Their international system was not easily fitted into the balance of power model.

I would suggest that the best written scenario that aborts the balance of power concept in Europe is the "Prince of Peace" multi-part timeline. Lots of fun, but, spoiler alert, the HRE unites western Christendom in the high middle ages. All sorts of good characters, the Hohenstaufens, Constance of Sicily, Rob "Hood" of Loxley.
 
[Europeans just should]...have started drinking what they were drinking in East Asia.

This doesn't really mean anything. There was a general balance of power among the states in North and South China, (North) Central Asia (Mongolia and East Turkestan), (South) Central Asia (Tibet), and Northeast Asia (Manchuria and Korea) from about 500 BC to 1250 AD, and sporadically continued afterward. Granted, the specific situation changed over time, and the system was generally not as complicated as the one in Europe, but it was enough for some individual states to seek alliances with other regions.

Ultimately, however, the main reason that most of the states located in and around China Proper were absorbed over time was due to the nature of Chinese characters, which required outsiders to learn a complicated writing system that was tied to the culture. This "common" cultural identity eventually translated into political methods, and because the states in the West generally assumed separate identities, repeating this process in Europe would be extremely difficult, if not impossible.
 
If dominance reaches a certain point, states tend to start supporting the dominant power as a way to buy favour as they don't think taking them down is likely.
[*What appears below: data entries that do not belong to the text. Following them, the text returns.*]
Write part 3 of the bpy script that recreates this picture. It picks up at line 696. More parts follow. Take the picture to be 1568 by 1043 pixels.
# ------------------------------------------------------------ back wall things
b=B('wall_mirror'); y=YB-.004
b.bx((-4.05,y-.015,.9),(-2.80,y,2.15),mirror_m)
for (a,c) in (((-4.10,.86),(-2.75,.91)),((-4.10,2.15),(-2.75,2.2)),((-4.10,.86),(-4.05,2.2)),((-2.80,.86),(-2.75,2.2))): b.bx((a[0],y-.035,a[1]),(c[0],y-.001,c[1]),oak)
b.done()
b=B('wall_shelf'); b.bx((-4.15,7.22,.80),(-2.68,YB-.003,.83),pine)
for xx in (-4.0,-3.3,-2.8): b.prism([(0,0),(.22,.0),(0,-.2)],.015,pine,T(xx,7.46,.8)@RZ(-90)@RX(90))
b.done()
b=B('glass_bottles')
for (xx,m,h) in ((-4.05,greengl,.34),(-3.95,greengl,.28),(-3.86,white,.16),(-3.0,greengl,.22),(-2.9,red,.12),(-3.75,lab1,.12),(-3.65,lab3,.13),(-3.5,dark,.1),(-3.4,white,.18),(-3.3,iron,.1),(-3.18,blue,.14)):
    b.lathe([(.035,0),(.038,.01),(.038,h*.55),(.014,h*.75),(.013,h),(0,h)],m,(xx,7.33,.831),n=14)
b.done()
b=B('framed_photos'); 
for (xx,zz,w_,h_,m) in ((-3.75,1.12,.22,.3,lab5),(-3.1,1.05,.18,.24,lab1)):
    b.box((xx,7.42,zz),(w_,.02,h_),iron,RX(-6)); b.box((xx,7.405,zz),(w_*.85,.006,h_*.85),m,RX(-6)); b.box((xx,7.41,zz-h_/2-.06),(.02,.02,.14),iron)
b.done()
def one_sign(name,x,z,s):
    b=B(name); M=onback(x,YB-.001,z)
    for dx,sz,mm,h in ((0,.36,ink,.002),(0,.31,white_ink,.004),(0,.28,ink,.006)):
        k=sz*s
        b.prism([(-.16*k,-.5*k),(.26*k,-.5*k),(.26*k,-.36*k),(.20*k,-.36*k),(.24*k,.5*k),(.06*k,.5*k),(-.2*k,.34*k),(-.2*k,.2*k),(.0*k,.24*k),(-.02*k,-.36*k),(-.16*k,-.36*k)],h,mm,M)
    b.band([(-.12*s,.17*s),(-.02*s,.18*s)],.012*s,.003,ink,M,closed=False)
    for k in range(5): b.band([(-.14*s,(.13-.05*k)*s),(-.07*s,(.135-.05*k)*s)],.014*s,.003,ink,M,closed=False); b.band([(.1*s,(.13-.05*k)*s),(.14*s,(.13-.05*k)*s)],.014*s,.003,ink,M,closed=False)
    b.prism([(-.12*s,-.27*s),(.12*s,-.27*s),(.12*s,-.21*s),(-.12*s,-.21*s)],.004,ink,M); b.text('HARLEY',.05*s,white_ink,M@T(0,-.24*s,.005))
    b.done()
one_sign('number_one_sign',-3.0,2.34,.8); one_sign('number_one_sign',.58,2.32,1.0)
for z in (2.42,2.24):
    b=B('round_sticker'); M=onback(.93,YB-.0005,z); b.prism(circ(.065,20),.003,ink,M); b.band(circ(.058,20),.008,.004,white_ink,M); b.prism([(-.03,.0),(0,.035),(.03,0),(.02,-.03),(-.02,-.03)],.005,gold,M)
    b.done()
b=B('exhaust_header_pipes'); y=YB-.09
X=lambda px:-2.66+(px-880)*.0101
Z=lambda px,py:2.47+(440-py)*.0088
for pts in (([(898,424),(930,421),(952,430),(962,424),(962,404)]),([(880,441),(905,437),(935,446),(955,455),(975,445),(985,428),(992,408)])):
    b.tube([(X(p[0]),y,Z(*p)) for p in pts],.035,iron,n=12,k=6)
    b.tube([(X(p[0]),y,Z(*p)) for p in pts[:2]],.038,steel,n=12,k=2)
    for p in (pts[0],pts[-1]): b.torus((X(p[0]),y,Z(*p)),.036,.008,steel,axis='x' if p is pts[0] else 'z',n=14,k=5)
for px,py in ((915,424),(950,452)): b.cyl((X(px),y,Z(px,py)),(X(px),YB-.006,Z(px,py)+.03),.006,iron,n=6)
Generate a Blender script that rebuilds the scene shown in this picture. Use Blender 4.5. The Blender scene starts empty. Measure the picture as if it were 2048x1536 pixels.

Except that every time we see someone even trying to reach that point, we see all sorts and manners of unlikely bedfellows and unholy alliances to keep them from it.

Some states might support the dominant power, but many won't.


I hate to say OTL is inevitable in any sense, but when we see over and over again wannabe hegemons stopped like this, even "modest" things like the Hapsburgs meeting all their defensive goals are almost impossible to achieve in full simply because no power ever came remotely close to the kind of monopoly on power's instruments needed.

The ability to make cannon or crossbows or whatever is too dispersed for any one polity to hold all the places that do so and leave rivals without the ability to maintain their independence.